I need to control by a microcontroller the contrast of an alphanumeric LCD.
I have a DAC but I cannot connect it directly, vecouse the DAC output remain low to 0 V.
From my experience with 2 * 16 alphanumeric displays I can tell you that it is only necessary to adjust the contrast once and then leave it there all the time.
I do this by using a 1K pot connected to ground the other end is connected to an 8K2 resistor which is connected to +5V.
The adjustable end of the pot goes to the contrast pin, thats all.
We build this into hundreds of devices without a single problem ...
Use digital potentiometer and operational amplifier connected to negative supply.
Also, second sollution is digitally adjustable switching dc/dc converter.
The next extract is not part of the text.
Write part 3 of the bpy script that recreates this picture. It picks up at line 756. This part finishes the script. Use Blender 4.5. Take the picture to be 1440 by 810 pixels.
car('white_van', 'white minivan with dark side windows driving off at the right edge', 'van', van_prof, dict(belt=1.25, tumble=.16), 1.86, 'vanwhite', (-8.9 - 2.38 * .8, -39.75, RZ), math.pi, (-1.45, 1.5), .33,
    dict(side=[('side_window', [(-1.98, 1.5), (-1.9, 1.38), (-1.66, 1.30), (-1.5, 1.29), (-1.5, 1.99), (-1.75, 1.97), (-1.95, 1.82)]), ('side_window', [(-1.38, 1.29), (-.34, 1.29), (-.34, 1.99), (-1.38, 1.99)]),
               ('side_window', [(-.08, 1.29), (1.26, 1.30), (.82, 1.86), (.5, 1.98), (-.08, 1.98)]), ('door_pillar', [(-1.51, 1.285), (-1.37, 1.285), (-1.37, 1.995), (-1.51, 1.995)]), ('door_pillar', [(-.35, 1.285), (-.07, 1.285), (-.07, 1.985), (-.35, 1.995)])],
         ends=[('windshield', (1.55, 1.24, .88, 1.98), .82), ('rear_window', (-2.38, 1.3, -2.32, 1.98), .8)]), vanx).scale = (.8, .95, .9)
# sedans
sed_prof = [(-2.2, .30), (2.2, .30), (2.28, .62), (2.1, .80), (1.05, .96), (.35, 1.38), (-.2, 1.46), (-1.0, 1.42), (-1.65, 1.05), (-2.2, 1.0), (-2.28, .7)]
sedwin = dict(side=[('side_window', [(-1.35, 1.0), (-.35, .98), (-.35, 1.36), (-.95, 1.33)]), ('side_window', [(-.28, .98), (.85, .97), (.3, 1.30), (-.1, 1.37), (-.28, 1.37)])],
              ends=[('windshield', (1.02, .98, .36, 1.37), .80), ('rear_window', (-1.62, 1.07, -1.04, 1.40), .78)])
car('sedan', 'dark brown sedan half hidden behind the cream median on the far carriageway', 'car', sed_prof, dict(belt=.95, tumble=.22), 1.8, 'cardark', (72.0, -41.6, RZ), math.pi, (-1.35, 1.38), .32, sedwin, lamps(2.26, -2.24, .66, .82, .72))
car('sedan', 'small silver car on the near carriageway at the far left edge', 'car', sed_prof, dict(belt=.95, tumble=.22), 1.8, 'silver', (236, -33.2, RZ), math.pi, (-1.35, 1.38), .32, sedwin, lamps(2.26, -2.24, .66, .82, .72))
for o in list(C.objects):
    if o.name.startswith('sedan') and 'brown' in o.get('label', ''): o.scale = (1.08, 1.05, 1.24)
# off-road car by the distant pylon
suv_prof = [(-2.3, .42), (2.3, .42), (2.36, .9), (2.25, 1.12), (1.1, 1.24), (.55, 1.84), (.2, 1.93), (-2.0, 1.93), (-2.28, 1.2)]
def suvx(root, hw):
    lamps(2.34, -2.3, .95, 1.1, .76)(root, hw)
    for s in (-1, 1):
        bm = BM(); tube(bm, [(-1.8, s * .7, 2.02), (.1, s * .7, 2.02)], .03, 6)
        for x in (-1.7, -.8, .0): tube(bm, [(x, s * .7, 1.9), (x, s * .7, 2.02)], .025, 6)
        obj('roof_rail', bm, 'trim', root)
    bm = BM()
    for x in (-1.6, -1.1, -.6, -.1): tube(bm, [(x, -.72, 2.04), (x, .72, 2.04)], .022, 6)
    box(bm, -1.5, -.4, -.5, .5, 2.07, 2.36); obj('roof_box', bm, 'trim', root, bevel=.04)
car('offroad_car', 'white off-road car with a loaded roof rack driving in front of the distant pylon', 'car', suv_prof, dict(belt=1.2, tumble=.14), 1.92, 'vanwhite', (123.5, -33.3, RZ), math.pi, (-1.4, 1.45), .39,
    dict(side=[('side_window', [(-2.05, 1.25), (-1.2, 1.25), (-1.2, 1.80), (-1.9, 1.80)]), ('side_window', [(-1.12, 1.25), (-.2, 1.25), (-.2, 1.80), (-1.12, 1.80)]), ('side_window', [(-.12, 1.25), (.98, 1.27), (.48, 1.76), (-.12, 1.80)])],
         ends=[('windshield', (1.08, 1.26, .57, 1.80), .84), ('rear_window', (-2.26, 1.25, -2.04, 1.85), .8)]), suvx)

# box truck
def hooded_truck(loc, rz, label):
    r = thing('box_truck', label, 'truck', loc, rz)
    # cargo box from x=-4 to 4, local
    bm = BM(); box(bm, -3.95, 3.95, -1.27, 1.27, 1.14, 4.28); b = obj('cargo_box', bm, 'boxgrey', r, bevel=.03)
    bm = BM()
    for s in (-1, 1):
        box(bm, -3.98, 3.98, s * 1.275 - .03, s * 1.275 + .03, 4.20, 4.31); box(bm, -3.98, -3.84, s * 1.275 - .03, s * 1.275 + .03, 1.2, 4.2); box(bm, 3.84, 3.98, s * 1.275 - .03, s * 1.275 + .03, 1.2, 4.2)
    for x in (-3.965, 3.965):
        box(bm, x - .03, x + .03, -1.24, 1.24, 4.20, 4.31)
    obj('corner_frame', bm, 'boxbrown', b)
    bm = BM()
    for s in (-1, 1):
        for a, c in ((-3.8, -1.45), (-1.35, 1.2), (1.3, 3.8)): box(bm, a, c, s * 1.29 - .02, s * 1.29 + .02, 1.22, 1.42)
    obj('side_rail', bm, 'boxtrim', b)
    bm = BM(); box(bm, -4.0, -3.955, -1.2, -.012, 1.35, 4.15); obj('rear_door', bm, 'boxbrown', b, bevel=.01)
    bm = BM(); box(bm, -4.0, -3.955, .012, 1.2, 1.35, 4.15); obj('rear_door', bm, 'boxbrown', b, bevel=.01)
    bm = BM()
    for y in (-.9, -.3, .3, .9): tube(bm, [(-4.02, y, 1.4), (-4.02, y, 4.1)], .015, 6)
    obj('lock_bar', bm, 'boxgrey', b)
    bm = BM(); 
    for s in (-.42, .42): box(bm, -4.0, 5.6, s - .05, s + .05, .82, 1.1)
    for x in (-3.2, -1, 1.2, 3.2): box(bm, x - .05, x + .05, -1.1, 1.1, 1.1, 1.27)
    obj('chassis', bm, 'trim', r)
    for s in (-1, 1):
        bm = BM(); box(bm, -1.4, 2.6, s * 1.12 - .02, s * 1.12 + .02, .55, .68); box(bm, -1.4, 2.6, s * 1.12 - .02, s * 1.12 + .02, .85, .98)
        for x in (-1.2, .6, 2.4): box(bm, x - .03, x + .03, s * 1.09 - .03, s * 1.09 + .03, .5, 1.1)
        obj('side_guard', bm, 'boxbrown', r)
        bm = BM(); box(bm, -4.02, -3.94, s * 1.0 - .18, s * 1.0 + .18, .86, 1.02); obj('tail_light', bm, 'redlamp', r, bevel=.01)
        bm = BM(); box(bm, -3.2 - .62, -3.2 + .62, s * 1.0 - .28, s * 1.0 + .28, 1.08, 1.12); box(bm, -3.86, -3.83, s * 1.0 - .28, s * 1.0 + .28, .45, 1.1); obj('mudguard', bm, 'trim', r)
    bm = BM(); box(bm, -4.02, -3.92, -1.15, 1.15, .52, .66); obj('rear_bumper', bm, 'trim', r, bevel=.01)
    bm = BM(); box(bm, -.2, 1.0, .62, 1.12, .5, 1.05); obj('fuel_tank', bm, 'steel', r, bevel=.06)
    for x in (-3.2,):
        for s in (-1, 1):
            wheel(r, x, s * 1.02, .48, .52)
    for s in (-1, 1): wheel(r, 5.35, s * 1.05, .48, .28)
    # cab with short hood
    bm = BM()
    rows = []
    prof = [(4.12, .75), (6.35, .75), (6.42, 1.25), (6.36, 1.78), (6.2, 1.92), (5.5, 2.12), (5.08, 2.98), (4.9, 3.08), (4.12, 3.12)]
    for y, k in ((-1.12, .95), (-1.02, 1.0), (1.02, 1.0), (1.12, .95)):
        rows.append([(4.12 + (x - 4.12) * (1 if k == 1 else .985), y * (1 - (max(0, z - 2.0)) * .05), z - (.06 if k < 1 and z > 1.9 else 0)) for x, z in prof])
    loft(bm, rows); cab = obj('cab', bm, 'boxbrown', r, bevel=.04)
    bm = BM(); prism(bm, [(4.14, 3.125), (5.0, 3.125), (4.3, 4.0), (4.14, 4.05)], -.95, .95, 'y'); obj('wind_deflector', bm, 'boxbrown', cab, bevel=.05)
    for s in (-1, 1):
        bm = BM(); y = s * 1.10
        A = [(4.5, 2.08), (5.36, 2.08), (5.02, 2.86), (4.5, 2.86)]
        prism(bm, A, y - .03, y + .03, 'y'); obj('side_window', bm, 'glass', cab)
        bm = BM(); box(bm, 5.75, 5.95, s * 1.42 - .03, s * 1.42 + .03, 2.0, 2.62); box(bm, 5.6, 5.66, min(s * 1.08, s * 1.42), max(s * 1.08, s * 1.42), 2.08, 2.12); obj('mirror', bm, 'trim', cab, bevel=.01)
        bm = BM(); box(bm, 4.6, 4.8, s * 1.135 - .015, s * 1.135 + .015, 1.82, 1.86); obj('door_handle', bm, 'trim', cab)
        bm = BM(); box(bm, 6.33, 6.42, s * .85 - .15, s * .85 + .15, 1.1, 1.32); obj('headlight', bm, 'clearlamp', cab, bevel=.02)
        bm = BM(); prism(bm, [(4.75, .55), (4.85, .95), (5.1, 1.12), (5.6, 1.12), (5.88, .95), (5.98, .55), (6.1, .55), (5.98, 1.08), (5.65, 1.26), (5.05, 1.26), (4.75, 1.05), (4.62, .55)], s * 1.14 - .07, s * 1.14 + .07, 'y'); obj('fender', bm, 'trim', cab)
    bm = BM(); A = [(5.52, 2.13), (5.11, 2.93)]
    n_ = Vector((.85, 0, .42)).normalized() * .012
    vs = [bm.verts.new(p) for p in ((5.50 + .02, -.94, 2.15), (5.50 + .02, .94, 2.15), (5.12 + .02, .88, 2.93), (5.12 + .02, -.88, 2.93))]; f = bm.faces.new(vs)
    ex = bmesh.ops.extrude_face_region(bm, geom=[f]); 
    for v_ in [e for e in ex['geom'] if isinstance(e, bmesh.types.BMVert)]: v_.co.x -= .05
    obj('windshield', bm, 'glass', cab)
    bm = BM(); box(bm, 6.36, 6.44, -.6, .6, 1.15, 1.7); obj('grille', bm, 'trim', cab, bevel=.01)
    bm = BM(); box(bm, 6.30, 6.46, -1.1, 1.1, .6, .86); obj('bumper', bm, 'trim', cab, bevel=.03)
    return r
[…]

Maxim makes some good converters.
Thanks to all, but yesterday night I found a good method, cheap and simple that I want to describe for who is interested in:
A single NPN BJT (type BC547) connecte in common collector mode with
a 47 kOhm resistor in base
a 470 Ohm resistor connected to emitter which go to contrast LCD pin
Collector to VCC (5V)
the microcontroller DAC go to the base of BJT bu mean the 47k resistor.
All done.
It function very well.
I use a 680 Ohms series resistor to a 10uF cap connected to GND.
Connect the cap/res junction to LCD and set the DAC output to an acceptable level. I use 2 up/down pb's to adjust the contrast and store into EEPROM. Works fine!